My travel companions in Greece, Zivic (the explorer), Alyssa (the tolken girl), and Wangchung (or Chinese man-servant whose barbaric pasttime of playing handheld video-games was alien to us at first, but we later accepted it for their primative simplicity) will all tell you that Athens was populated by a wealth of stray dogs. However, I did not have the heart to tell them all the truth. Those were no dogs... they were bears. But the bears were disguised as dogs, and seemed nice enough. We even made a number of friends.

Nicco- It seems most Greek males are named Nicco, and that goes for bear dogs as well. Nicco was the youngest and most friendly of the members of a pack of strays that were guarding the Parliment building. While the other dogs were in the streets hunting down cars for sustinance, Nicco was hanging out with us, fetching the scraps of our lunch that we threw him. Alyssa was particularly fond of Nicco because the language barrier that seems to exist here in London between man and beast was no problem in Greece. Nicco understoond kisses and 'hi there' and 'come here, Nicco'. Although the word 'no' got lost in translation when he dove into a garbage can.

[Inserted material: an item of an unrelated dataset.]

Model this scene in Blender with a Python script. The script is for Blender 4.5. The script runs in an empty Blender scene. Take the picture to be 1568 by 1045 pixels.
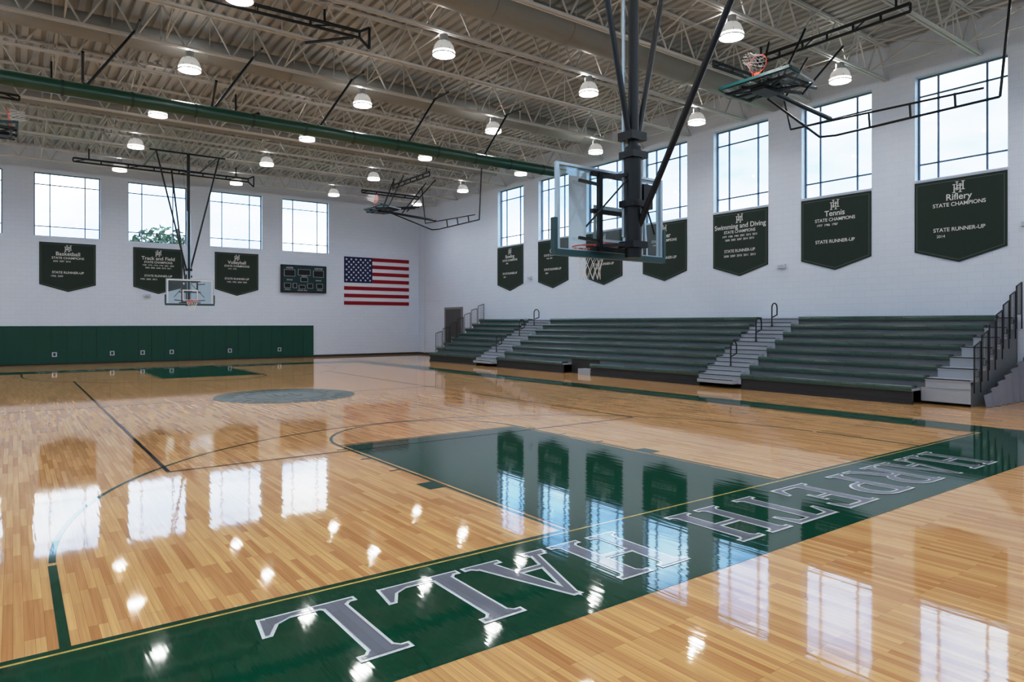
import bpy, math, random
from mathutils import Vector, Matrix
random.seed(4)
scene = bpy.context.scene
col = scene.collection

# ------------------------------------------------------------------ materials
def new_mat(name):
    m = bpy.data.materials.new(name); m.use_nodes = True
    nt = m.node_tree
    return m, nt, nt.nodes, nt.links, nt.nodes["Principled BSDF"]

def pmat(name, color, rough=0.5, metal=0.0, coat=0.0, noise=0.06, nscale=6.0, emit=None, estr=0.0, spec=0.5):
    m, nt, N, L, b = new_mat(name)
    b.inputs["Roughness"].default_value = rough
    b.inputs["Metallic"].default_value = metal
    b.inputs["Coat Weight"].default_value = coat
    b.inputs["Specular IOR Level"].default_value = spec
    if noise > 0:
        g = N.new("ShaderNodeNewGeometry")
        n = N.new("ShaderNodeTexNoise"); n.inputs["Scale"].default_value = nscale; n.inputs["Detail"].default_value = 3
        L.new(g.outputs["Position"], n.inputs["Vector"])
        r = N.new("ShaderNodeMix"); r.data_type = 'RGBA'
        r.inputs["A"].default_value = tuple(c*(1-noise) for c in color)+(1,)
        r.inputs["B"].default_value = tuple(min(1, c*(1+noise)) for c in color)+(1,)
        L.new(n.outputs["Fac"], r.inputs["Factor"]); L.new(r.outputs["Result"], b.inputs["Base Color"])
    else:
        b.inputs["Base Color"].default_value = tuple(color)+(1,)
    if emit:
        b.inputs["Emission Color"].default_value = tuple(emit)+(1,)
        b.inputs["Emission Strength"].default_value = estr
    return m

def math_node(N, op, a=None, b=None):
    n = N.new("ShaderNodeMath"); n.operation = op
    if a is not None: n.inputs[0].default_value = a
    if b is not None: n.inputs[1].default_value = b
    return n

COAT_IOR = 1.55
def varnish(N, L, b, cmb):
    b.inputs["Roughness"].default_value = 0.4
    b.inputs["Specular IOR Level"].default_value = 0.0
    b.inputs["Coat Weight"].default_value = 1.0
    b.inputs["Coat IOR"].default_value = COAT_IOR
    b.inputs["Coat Roughness"].default_value = 0.045
    n2 = N.new("ShaderNodeTexNoise"); n2.inputs["Scale"].default_value = 1.0; n2.inputs["Detail"].default_value = 2
    mp2 = N.new("ShaderNodeMapping"); mp2.inputs["Scale"].default_value = (1.3, 12, 1)
    L.new(cmb.outputs[0], mp2.inputs["Vector"]); L.new(mp2.outputs[0], n2.inputs["Vector"])
    bp = N.new("ShaderNodeBump"); bp.inputs["Strength"].default_value = 0.035; bp.inputs["Distance"].default_value = 0.02
    L.new(n2.outputs["Fac"], bp.inputs["Height"])
    L.new(bp.outputs[0], b.inputs["Coat Normal"])

def plank_coords(N, L):
    g = N.new("ShaderNodeNewGeometry")
    sep = N.new("ShaderNodeSeparateXYZ"); L.new(g.outputs["Position"], sep.inputs[0])
    cmb = N.new("ShaderNodeCombineXYZ")
    L.new(sep.outputs["Y"], cmb.inputs["X"]); L.new(sep.outputs["X"], cmb.inputs["Y"])
    return cmb

def plank_brick(N, L, cmb, c1, c2, mo, bias):
    br = N.new("ShaderNodeTexBrick"); br.offset = 0.37; br.offset_frequency = 3
    br.inputs["Scale"].default_value = 1.0
    br.inputs["Brick Width"].default_value = 0.75; br.inputs["Row Height"].default_value = 0.057
    br.inputs["Mortar Size"].default_value = 0.0012; br.inputs["Mortar Smooth"].default_value = 0.3
    br.inputs["Bias"].default_value = bias
    br.inputs["Color1"].default_value = c1+(1,); br.inputs["Color2"].default_value = c2+(1,); br.inputs["Mortar"].default_value = mo+(1,)
    L.new(cmb.outputs[0], br.inputs["Vector"])
    return br

def floor_material():
    m, nt, N, L, b = new_mat("maple_strip_floor")
    cmb = plank_coords(N, L)
    br = plank_brick(N, L, cmb, (0.78, 0.475, 0.215), (0.50, 0.24, 0.085), (0.36, 0.18, 0.07), -0.2)
    mp = N.new("ShaderNodeMapping"); mp.inputs["Scale"].default_value = (1.2, 40, 1)
    L.new(cmb.outputs[0], mp.inputs["Vector"])
    n = N.new("ShaderNodeTexNoise"); n.inputs["Scale"].default_value = 1.0; n.inputs["Detail"].default_value = 4
    L.new(mp.outputs[0], n.inputs["Vector"])
    cr = N.new("ShaderNodeValToRGB")
    cr.color_ramp.elements[0].position = 0.3; cr.color_ramp.elements[0].color = (0.84, 0.79, 0.74, 1)
    cr.color_ramp.elements[1].position = 0.7; cr.color_ramp.elements[1].color = (1.06, 1.06, 1.06, 1)
    L.new(n.outputs["Fac"], cr.inputs[0])
    mx = N.new("ShaderNodeMix"); mx.data_type = 'RGBA'; mx.blend_type = 'MULTIPLY'; mx.inputs["Factor"].default_value = 1
    L.new(br.outputs["Color"], mx.inputs["A"]); L.new(cr.outputs[0], mx.inputs["B"])
    L.new(mx.outputs["Result"], b.inputs["Base Color"])
    varnish(N, L, b, cmb)
    return m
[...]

Cow- Well it looked like one, so we called it Cow. It had big brown bovine spots all over its fat body. We thought, for a time, that it was running to keep up with us. In reality Cow was just running, or maybe stampeding, in no real direction. Cow would become confused when it would run away from us, then find us a minute later down the road.

Romeo- This dog loved me. It showed some affection for Lyss, and snubbed Zivic and Greg all together. But Romeo couldn't get enough of me. I particularly liked him because he looked EXACTLY like a dog I've seen somewhere before... I just can't think of where. It's a work of art, a Velasquez or a Goya. I'll post a picture of him soon so I can get all your feedback.

Scruffy- A clever and ambicious mut that followed us back to the hostel from the archeological museum. Scruffy understood how to use crosswalks and even how to understand walk signals (which would be impressive for a colourblind dog, but we now know he was a bear fully capable of seeing a full spectrum of ROYGBIV and even Ultra Violet and Infra-Black). Scruffy did not, however, get the concept that I was told is instinctive to all real dogs, that if you grab them by the scruff of the neck it is supposed to be natures off switch. But since Scruffy protected us from a cat who had been maliciously sculking in some shade by the road. We didn't notice the cat's surreptitious loitering until Scruffy had chased it into a tree. The cat lept to the top of the tree in a single bound. This had the effect that when I first saw the leaping critter, I thought it was a big white bat, which is far scarrier than a lounging cat. I'm not sure what Scruffy was thinking.

Then, of course, there were all the Greek gods walking about. However, like the false ruins, they are just a sleezy tourist trap now too.